PlutoSDR clock input

Warning! This modification voids the warranty and can operate the transceiver outside of it’s absolute maximum ratings!

PlutoSDR with 3rd SMA jack for clock input

The PlutoSDR has an internal XO (Rakon RXO3225M 40.000 MHz), which has excellent qualities like very low jitter.
Unfortunatly for ham radio use, the absolute accuracy (PPM) and stability isn’t great.
When generating signals in the GHz-range (like a TX-signal for QO-100 at 2.4 GHz) the error can multiply up to several kHz, much more than the signal bandwidth itself.

Oscillator mod

PlutoSDR with 3rd SMA jack PlutoSDR PCB, most parts masked off with Kapton tape, except for the crystal oscillator PlutoSDR PCB with crystal oscillator (Y3) removed PlutoSDR PCB with wire from 3rd/middle SMA jack to upper-left pin of the Y3 footprint

To fix this issue, I modified my PlutoSDR to accept an external 40 MHz reference clock signal.
This signal is provided by a LeoBodnar Mini GPS Reference Clock, which has an adjustable output frequency and is pretty much perfect for this application.

The AD9363 transceiver chip only requires a very low signal input. Ideally you would install 2 fast antiparallel diodes to clamp the voltage to a maximum of about 0.7V. My modification is a bit rough and may damage the chip in the long run, but it works fine for now.

PlutoSDRs are factory calibrated to their own XOs.
When using an external reference clock you’ll need to set xo_correction = 40000000 in the config.txt.
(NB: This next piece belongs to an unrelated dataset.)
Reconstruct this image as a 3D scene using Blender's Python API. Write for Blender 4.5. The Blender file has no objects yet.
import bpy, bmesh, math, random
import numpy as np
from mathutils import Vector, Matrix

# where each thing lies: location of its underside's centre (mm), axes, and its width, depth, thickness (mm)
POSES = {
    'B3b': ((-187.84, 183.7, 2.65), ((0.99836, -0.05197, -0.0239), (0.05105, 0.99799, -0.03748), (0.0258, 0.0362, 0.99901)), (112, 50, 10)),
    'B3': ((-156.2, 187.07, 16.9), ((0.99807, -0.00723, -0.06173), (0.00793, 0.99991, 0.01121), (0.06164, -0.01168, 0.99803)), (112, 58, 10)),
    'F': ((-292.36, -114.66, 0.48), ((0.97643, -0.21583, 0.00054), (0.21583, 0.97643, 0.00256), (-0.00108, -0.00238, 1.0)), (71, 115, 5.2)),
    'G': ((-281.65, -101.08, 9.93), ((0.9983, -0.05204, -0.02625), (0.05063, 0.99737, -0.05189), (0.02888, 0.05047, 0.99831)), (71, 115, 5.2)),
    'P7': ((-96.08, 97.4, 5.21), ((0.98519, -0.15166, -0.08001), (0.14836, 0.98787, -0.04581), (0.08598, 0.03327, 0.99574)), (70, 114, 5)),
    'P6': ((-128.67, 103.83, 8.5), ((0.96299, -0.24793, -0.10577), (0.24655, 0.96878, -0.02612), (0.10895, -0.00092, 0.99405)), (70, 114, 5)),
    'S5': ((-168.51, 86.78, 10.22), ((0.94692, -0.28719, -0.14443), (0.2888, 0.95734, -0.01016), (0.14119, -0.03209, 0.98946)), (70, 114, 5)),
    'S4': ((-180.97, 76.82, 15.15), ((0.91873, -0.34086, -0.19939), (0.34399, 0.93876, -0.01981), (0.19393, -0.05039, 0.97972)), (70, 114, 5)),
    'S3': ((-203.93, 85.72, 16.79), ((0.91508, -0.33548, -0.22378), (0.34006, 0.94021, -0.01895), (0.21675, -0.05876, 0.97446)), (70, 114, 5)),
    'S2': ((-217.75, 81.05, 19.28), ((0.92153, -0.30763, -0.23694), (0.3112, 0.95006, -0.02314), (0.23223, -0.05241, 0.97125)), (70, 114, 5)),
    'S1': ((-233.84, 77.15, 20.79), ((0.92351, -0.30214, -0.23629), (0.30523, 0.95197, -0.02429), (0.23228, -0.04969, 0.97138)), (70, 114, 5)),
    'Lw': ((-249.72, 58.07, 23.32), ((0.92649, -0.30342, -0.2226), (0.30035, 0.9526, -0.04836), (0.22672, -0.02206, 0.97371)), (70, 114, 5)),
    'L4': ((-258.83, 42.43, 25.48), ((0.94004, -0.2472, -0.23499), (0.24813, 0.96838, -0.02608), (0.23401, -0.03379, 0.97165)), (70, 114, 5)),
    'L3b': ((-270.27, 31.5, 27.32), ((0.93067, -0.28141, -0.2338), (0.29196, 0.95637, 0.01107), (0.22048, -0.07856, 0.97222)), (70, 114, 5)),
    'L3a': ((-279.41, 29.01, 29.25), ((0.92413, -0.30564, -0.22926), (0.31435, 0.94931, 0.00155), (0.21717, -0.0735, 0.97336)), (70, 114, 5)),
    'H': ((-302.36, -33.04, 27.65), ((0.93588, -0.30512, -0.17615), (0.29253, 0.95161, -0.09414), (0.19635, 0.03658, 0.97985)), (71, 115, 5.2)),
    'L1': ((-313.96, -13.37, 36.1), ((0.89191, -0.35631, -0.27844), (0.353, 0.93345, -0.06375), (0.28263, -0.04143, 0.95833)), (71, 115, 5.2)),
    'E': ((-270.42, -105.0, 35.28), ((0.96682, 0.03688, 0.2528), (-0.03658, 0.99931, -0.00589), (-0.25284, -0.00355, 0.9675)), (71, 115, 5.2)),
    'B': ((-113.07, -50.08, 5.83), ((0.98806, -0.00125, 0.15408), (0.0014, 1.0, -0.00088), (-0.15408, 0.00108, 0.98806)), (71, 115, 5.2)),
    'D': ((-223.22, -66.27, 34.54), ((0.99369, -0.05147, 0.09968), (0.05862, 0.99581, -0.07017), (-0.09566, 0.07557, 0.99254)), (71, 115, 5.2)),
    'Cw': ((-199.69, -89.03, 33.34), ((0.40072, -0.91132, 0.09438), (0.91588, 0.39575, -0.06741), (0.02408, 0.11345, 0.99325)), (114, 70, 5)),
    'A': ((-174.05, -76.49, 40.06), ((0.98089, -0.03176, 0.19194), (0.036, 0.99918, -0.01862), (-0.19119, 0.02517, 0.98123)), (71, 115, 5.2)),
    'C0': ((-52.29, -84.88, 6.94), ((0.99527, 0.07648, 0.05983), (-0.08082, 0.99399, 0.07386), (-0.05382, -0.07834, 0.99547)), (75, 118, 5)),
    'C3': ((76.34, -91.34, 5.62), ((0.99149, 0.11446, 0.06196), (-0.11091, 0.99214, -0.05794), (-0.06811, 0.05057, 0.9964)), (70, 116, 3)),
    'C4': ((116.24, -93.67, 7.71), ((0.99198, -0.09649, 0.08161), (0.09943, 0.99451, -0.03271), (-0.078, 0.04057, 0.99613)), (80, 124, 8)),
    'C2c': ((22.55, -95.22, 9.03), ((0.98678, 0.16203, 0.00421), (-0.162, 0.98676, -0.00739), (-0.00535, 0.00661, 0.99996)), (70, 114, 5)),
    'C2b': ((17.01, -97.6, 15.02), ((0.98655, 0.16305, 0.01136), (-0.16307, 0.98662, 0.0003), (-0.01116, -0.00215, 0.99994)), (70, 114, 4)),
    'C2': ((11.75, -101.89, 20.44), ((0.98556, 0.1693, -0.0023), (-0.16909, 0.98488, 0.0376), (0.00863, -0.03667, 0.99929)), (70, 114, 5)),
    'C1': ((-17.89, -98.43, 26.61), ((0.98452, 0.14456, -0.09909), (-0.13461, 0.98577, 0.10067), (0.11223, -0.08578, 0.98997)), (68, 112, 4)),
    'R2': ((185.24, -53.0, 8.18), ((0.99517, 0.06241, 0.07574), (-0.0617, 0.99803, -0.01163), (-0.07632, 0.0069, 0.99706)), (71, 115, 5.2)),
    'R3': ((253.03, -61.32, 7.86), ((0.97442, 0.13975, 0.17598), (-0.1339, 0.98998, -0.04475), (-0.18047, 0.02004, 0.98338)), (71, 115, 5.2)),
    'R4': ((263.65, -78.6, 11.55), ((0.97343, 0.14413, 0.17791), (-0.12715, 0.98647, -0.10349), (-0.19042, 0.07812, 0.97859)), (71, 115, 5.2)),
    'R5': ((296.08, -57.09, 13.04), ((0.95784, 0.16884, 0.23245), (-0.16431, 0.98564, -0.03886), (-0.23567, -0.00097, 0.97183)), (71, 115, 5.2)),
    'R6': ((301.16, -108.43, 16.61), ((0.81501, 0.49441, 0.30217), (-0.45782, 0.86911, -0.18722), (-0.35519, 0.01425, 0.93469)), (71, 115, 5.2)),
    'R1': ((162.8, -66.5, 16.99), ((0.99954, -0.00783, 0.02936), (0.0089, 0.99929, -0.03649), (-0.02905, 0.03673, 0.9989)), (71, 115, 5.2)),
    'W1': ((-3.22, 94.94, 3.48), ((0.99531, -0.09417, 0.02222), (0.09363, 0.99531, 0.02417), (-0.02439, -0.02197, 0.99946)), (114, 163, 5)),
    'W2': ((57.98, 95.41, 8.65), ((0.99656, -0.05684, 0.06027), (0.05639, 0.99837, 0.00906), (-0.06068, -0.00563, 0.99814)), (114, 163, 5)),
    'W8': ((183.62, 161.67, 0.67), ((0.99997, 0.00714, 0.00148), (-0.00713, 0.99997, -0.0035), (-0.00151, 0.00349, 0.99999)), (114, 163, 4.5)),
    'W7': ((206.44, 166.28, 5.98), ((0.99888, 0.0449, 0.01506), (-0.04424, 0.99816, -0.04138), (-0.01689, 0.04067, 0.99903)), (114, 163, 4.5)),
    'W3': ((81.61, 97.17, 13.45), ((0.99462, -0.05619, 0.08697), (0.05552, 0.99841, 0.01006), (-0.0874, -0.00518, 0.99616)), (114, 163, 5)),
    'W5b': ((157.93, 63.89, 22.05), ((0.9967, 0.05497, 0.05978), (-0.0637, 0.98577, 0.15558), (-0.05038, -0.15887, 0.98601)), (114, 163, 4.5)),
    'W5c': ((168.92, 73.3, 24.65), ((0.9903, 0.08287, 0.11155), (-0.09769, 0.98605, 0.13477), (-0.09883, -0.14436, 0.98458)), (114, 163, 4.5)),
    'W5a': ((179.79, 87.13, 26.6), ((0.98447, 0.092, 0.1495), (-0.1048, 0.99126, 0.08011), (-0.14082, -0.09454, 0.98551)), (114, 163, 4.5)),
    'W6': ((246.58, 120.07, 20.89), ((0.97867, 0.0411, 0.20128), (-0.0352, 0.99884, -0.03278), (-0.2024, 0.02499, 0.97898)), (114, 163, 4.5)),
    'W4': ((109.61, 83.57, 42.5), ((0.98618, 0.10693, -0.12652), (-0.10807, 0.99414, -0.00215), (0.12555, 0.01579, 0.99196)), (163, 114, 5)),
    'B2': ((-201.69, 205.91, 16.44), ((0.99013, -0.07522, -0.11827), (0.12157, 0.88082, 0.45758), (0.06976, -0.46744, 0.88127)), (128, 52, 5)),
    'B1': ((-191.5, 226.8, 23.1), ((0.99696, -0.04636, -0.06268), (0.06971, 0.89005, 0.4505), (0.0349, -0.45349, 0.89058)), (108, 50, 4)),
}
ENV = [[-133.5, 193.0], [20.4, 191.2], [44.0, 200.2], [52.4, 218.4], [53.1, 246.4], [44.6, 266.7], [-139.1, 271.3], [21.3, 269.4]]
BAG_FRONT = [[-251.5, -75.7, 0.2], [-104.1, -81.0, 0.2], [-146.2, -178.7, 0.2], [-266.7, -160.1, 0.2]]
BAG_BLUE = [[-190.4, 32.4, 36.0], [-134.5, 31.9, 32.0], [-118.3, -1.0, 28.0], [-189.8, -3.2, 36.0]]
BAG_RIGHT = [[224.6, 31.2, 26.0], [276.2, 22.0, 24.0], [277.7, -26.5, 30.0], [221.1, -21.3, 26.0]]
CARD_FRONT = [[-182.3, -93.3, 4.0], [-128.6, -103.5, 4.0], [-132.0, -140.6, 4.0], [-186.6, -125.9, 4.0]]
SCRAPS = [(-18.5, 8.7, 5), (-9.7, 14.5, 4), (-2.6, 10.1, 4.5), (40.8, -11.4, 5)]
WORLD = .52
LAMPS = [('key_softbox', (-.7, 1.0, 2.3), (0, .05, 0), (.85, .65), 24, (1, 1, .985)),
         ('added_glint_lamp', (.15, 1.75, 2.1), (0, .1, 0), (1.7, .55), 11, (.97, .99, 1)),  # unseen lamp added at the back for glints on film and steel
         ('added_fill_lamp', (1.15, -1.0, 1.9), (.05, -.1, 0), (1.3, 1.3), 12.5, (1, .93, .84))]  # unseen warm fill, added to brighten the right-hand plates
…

Frequency counter, measuring 2350.0001 MHz PlutoSDR with LeoBodnar GPS referenced clock on top, connected via SMA cable

Alternative reference frequencies

The PlutoSDR can accept a wide range of input reference frequencies between 10 MHz and 80 MHz. This can be useful if you want to use a regular 10 MHz lab reference or want to share the same GPSDO between a PlutoSDR and a satellite LNB (which commonly use ~27 MHz).

After logging into the PlutoSDR either via SSH (192.168.2.1 root/analog) or serial console, the following commands can be used to set the reference clock:

fw_setenv adi_loadvals 'fdt addr ${fit_load_address} && fdt get value fdt_choosen /configurations/${fit_config}/ fdt && fdt get addr fdtaddr /images/${fdt_choosen} data && fdt addr ${fdtaddr}; if test ! -n ${ad936x_skip_ext_refclk}; then if test -n ${ad936x_custom_refclk}; then fdt set /clocks/clock@0 clock-frequency ${ad936x_custom_refclk}; elif test -n ${ad936x_ext_refclk}; then fdt set /clocks/clock@0 clock-frequency ${ad936x_ext_refclk}; fi; fi; if test -n ${model}; then fdt set / model ${model}; fi; if test -n ${attr_name} && test -n ${attr_val}; then fdt set /amba/spi@e0006000/ad9361-phy@0 ${attr_name} ${attr_val}; fi'
fw_setenv ad936x_custom_refclk "<25000000>"

These (rather unwieldy) commands will change the behaviour of the bootloader at startup. Normally the u-boot looks for a special variable called ad936x_ext_refclk which is set in the factory and contains an individually calibrated value for each PlutoSDR. This value then gets loaded into the device tree. We modify that behaviour so that we can set our own ad936x_custom_refclk variable with a custom value.
Note: The < >-characters around the frequency are mandatory.

To check if our changes were successful, we can read the device-tree:

cat /proc/device-tree/clocks/clock@0/clock-frequency | xxd
# 00000000: 017d 7840                                .}x@

Hex 017d 7840 is 25000000 in decimal, so our custom frequency was successfully applied.